## DIRECTIVE
Every line from the line containing "lf.build('foliage', MT['near_leaf'], r, smooth=False);" through the final line of the data is to be printed exactly; no other line is to appear.

## DATASET CONTENT
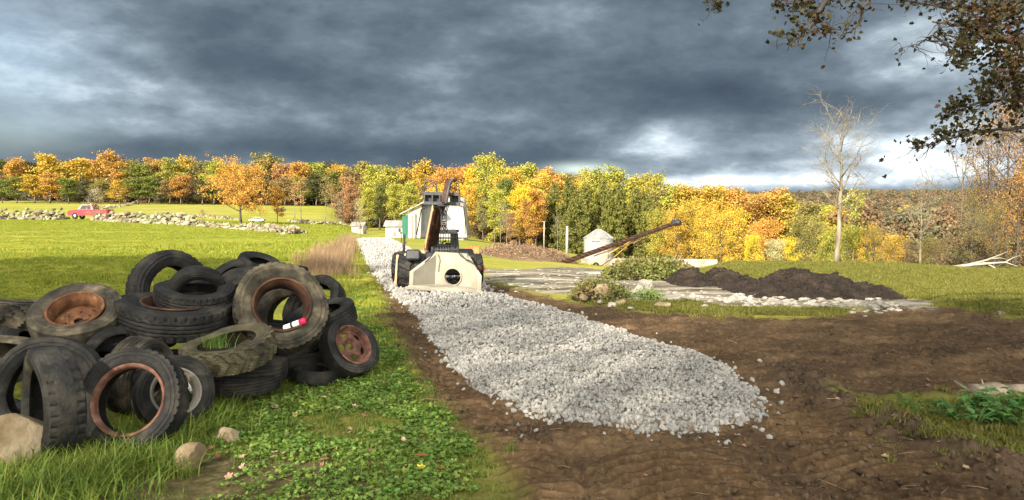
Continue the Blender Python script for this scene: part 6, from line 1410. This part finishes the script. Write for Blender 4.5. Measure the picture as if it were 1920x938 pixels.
# broad leaved weeds at lower right
def weeds():
    rg = np.random.RandomState(17)
    def plant(seed):
        r2 = np.random.RandomState(seed); b = MB(); st = MB()
        for s in range(6):
            a = r2.uniform(0, 6.28); tip = np.array([math.cos(a) * .09, math.sin(a) * .09, r2.uniform(.07, .15)]); st.tube([(0, 0, -.01), tip * .5 + [0, 0, .02], tip], .003, 4)
            for q in range(4):
                c = tip * (.45 + .2 * q) + r2.normal(0, .008, 3); aa = a + r2.uniform(-1.4, 1.4); L = .055 * r2.uniform(.7, 1.2); d = np.array([math.cos(aa), math.sin(aa), r2.uniform(-.2, .35)]); d /= np.linalg.norm(d); sd_ = np.cross(d, [0, 0, 1]); sd_ /= np.linalg.norm(sd_)
                ts = [(0, .0), (.25, .32), (.55, .36), (.8, .2), (1, 0)]; up = np.array([0, 0, -.15 * L]); V = [c + d * L * t + up * t * t * 2 for t, w in ts] + [c + d * L * t + sd_ * L * w + up * t * t for t, w in ts[1:4]] + [c + d * L * t - sd_ * L * w + up * t * t for t, w in ts[1:4]]
                b.add(V, [np.array([(0, 5, 1), (0, 1, 8), (3, 7, 4), (3, 4, 10)]), np.array([(1, 5, 6, 2), (2, 6, 7, 3), (1, 2, 9, 8), (2, 3, 10, 9)])])
        return b, st
    ks = [plant(i) for i in range(3)]; first = []
    for b, st in ks:
        r = empty('weed_plant'); b.build('leaves', MT['weed'], r, smooth=False); st.build('stem', MT['weed'], r); first.append([r, 0])
    spots = [(1895, 770), (1915, 785), (1870, 778), (1850, 765), (1820, 768), (1790, 775), (1765, 770), (1905, 800), (1880, 790), (1840, 782), (1740, 765), (1710, 762), (1925, 772), (1918, 815), (1800, 790), (1750, 785), (1695, 752), (1680, 770), (1830, 800), (1722, 778), (1858, 790), (1890, 782)]
    for i, (u, v) in enumerate(spots):
        f = first[i % 3]; r = f[0] if f[1] == 0 else copy_tree(f[0]); f[1] += 1; g = G(u, v); s = 1.25 if u > 1780 else .6; r.location = (g.x, g.y, ground_z(np.array([g.x]), np.array([g.y]))[0][0]); r.scale = (s, s, s * .9); r.rotation_euler = (0, 0, rg.uniform(0, 6.28))
        lab = 'broad leaved green weed growing in front of the near log' if u > 1780 else 'small green weed on the soil patch left of the near log'; tag(r, lab, 'weed', 'weeds in front of the near log' if u > 1780 else 'small weeds on the soil patch')
weeds()

# dry grass along the road verge
def dry_grass():
    rg = np.random.RandomState(9); tf = [blade_tuft(120 + i, 40, .44, .18, .006, .35, MT['straw'], 'dry_tuft') for i in range(4)]; pts = []
    for (u, v, su, sv, n) in [(615, 496, 22, 12, 150), (640, 478, 12, 9, 60), (600, 505, 22, 8, 60), (655, 462, 6, 6, 20)]:
        for i in range(n): g = G(min(668, rg.normal(u, su)), max(452, rg.normal(v, sv))); pts.append(tuple(g))
    pts = np.array(pts); m = len(pts); sc = rg.uniform(.6, 1.25, m) * np.clip(pts[:, 1] / 22, .7, 1.6)
    scatter('dry_grass', pts, tf, sc, np.stack([rg.normal(0, .1, m), rg.normal(0, .1, m), rg.uniform(0, 6.28, m)], -1), 'tall dry reddish grass on the verge left of the road', 'grass')
dry_grass()

# undergrowth filling the wood edges
def undergrowth():
    rg = np.random.RandomState(78); kits = []
    for i in range(4):
        T, C = grow(820 + i, 5, 5, .05, 9, 1500, .34, .1, 2, .2, .8); kits.append(C.build('bush_crown', MT['far%d' % (i % 2)], smooth=False, link=False))
    P_ = []; S = []
    for n, u0, u1, y0, y1, s0, s1 in [(420, -60, 700, 262, 310, .7, 1.5), (160, 640, 900, 140, 175, .6, 1.1), (160, 890, 1240, 112, 140, .5, 1.1), (160, 1230, 1600, 100, 125, .6, 1.2), (140, 1600, 1950, 62, 100, .6, 1.2), (60, 1780, 1960, 33, 44, .2, .4)]:
        u = rg.uniform(u0, u1, n); y = rg.uniform(y0, y1, n) - (np.clip(u, 0, 700) / 700 * 22 if y0 == 262 else 0); x = (u - 960) / F * y; z = base_h(x, y); P_.append(np.stack([x, y, z - .2], -1)); S.append(rg.uniform(s0, s1, n))
    P_ = np.concatenate(P_); n = len(P_); scatter('undergrowth', P_, kits, np.concatenate(S), np.stack([np.zeros(n), np.zeros(n), rg.uniform(0, 6.28, n)], -1), 'dark tangled undergrowth between the trunks of the woods', 'undergrowth')
# far forest on the hill
def far_forest():
    rg = np.random.RandomState(77); kits = []
    for i in range(4):
        T, C = grow(800 + i, 10, 9, .15, 9, 700, 1.2, .2, 2, .1, 1.6); kits.append(C.build('far_crown', MT['far%d' % (i % 2)], smooth=False, link=False))
    n = 15000; y = rg.uniform(480, 1150, n); x = y * rg.uniform(.14, .85, n); z = base_h(x, y)
    scatter('distant_forest', np.stack([x, y, z - 1], -1), kits, rg.uniform(.6, 1.05, n), np.stack([0 * x, 0 * x, rg.uniform(0, 6.28, n)], -1), 'dark wooded hillside far behind the bank', 'forest')
MT['far0'] = material('far_leaves_green', [(.3, (.05, .055, .03)), (.7, (.10, .085, .045))], .3, .8, 0, island=.5, var=.8)  # dark tones carry the hill's cloud shadow in the leaf colour
MT['far1'] = material('far_leaves_brown', [(.3, (.10, .060, .035)), (.7, (.16, .10, .045))], .3, .8, 0, island=.5, var=.8)  # brown leaves, likewise coloured darker for the cloud shadow
far_forest(); undergrowth()

# ---------------------------------------------------------------- overhanging oak at the right
def overhang():
    rg = np.random.RandomState(44); r = empty('overhanging_tree', (8.6, 4.6, 0)); o0 = np.array([8.6, 4.6, 0]); Yb = 7.0
    W = lambda u, v, Y=Yb: np.array(P(u, v, Y)) - o0
    b = MB(); b.tube([(0, 0, -.3), (.05, .1, 1.5), (-.05, .2, 3.5), (.1, .2, 6), (.2, .1, 9)], [.42, .34, .30, .24, .12], 16); b.build('trunk', MT['bark_dark'], r)
    def hand(u, v): p = W(u, v); return p
    limbs = [([(-.05, .2, 3.4), W(2050, 120), W(1960, 95), W(1900, 78), W(1850, 58), W(1800, 46), W(1748, 41)], .075, .008), ([(0, .2, 3.2), W(2050, 250), W(1960, 236), W(1880, 243), W(1820, 248), W(1770, 262), W(1712, 279)], .028, .003),
             ([(0, .2, 3.6), W(2050, 210), W(1960, 200), W(1900, 188), W(1850, 190), W(1800, 204), W(1772, 222)], .028, .003), ([(0, .15, 4.4), W(2000, -60), W(1920, 0), W(1850, 20), W(1780, 15), W(1700, 2)], .05, .004),
             ([(.05, .1, 5.2), W(1900, -260, 6.8), W(1720, -160, 6.8), W(1620, -60, 6.8), W(1560, -10, 6.8), W(1528, 28, 6.8), W(1515, 60, 6.8), W(1480, 80, 6.8)], .06, .0025), ([W(1600, -45, 6.8), W(1530, 0, 6.8), W(1480, 8, 6.8), W(1455, -2, 6.8)], .02, .003),
             ([W(1660, -100, 6.8), W(1640, -20, 6.8), W(1617, 15, 6.8), W(1615, 42, 6.8), W(1590, 62, 6.8), W(1574, 70, 6.8)], .02, .003), ([W(1620, -60, 6.8), W(1450, -60, 6.8), W(1370, -15, 6.8), W(1340, 14, 6.8)], .03, .003), ([W(1762, 44), W(1755, 62), W(1730, 78), W(1688, 90)], .008, .002), ([W(1528, 30, 6.8), W(1550, 52, 6.8), W(1558, 62, 6.8)], .008, .003)]
    allp = []; allq = []
    for pts, r0, r1 in limbs:
        pts = np.array([np.array(p) for p in pts]); n = 26; t = np.linspace(0, len(pts) - 1, n); q = np.column_stack([np.interp(t, range(len(pts)), pts[:, a]) for a in range(3)])
        for _ in range(2): q[1:-1] = (q[:-2] + 2 * q[1:-1] + q[2:]) / 4
        q[1:-1] += rg.normal(0, .008, (n - 2, 3)); b = MB(); rad = np.linspace(r0, r1, n); b.tube(q, rad, 8); allq.append(q)
        for i in range(6, n):            # twigs
            for _ in range(1 if r0 > .03 else 1):
                if rg.rand() < .6:
                    d = (q[i] - q[i - 1]); d /= np.linalg.norm(d) + 1e-9; d = d + rg.normal(0, .6, 3); L = rg.uniform(.08, .3); p2, _ = bend_path(q[i], d, L, rg, 4, .3); b.tube(p2, np.linspace(min(.005, rad[i]), .0015, 5), 4, False); allp.append(p2[-1])
                    if rg.rand() < .6: p3, _ = bend_path(p2[2], d + rg.normal(0, .7, 3), L * .7, rg, 3, .3); b.tube(p3, np.linspace(.0025, .001, 4), 3, False); allp.append(p3[-1])
        b.build('branch', MT['bark_dark'], r)
    cl = [(1340, 12, 12, 16), (1465, 8, 18, 26), (1500, 12, 24, 40), (1530, 28, 18, 36), (1500, 52, 20, 40), (1464, 62, 8, 10), (1540, 55, 16, 24), (1482, 83, 5, 6), (1503, 85, 4, 5), (1575, 4, 25, 22), (1615, 12, 20, 14), (1700, 2, 25, 20), (1800, 12, 40, 110), (1850, 40, 45, 190), (1900, 30, 40, 170), (1885, 105, 45, 240), (1815, 78, 30, 120), (1800, 108, 25, 80), (1910, 150, 30, 150),
          (1860, 148, 28, 90), (1840, 185, 30, 60), (1800, 196, 22, 50), (1778, 214, 14, 26), (1900, 196, 25, 50), (1868, 240, 34, 34), (1800, 243, 30, 46), (1762, 253, 20, 40), (1722, 268, 12, 22), (1830, 226, 25, 26), (1960, 60, 50, 260), (1970, 150, 50, 260), (1980, 230, 40, 120), (2020, 0, 60, 260), (1750, -20, 50, 120), (1880, -40, 60, 260)]
    lf = MB(); tw = MB(); AQ = np.concatenate(allq)
    def leaf(c, s):
        a = rg.normal(size=3) * np.array([1, 1, .7]); a /= np.linalg.norm(a); c2 = rg.normal(size=3); bb = np.cross(a, c2); bb /= np.linalg.norm(bb); nn = np.cross(a, bb)
        out = [(0, 0), (.22, .16), (.30, .36), (.46, .22), (.62, .42), (.74, .2), (1, 0), (.74, -.2), (.62, -.42), (.46, -.22), (.30, -.36), (.22, -.16)]
        V = [c + a * s * x + bb * s * y + nn * s * (abs(y) * .35 - .15 * x * x) for x, y in out]; lf.add(V, [np.arange(12)[None, :]])
    for (u, v, rd, n) in cl:
        Y = 6.8 if u < 1690 else 7.0
        for i in range(int(n * (1.4 if u > 1700 else 1.3))):
            c = W(u + rg.normal(0, rd * .55), v + rg.normal(0, rd * .5), Y + rg.normal(0, .28 if u > 1700 else .12)); leaf(c, rg.uniform(.038, .068))
            if i % 5 == 0:
                dq = np.linalg.norm(AQ - c, axis=1); q0 = AQ[dq.argmin()]
                if dq.min() < .75: mid = (q0 + c) / 2 + rg.normal(0, .03, 3); tw.tube([q0, mid, c], [.0035, .0022, .001], 4, False)
    for p in allp:
        for _ in range(2):
            if rg.rand() < .7: leaf(p + rg.normal(0, .02, 3), rg.uniform(.035, .06))
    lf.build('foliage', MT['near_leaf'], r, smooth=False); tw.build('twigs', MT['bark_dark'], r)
    # crown above and beside the frame
    T, C = grow(909, 9, 9, .5, 12, 9000, .14, .1, 3, .1, .8); C.build('crown', MT['near_leaf'], r, smooth=False); T.build('upper_limbs', MT['bark_dark'], r)
    tag(r, 'dark leafed oak reaching in with low branches at the top right', 'tree')
overhang()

## RESULT FOR THIS TASK
    lf.build('foliage', MT['near_leaf'], r, smooth=False); tw.build('twigs', MT['bark_dark'], r)
    # crown above and beside the frame
    T, C = grow(909, 9, 9, .5, 12, 9000, .14, .1, 3, .1, .8); C.build('crown', MT['near_leaf'], r, smooth=False); T.build('upper_limbs', MT['bark_dark'], r)
    tag(r, 'dark leafed oak reaching in with low branches at the top right', 'tree')
overhang()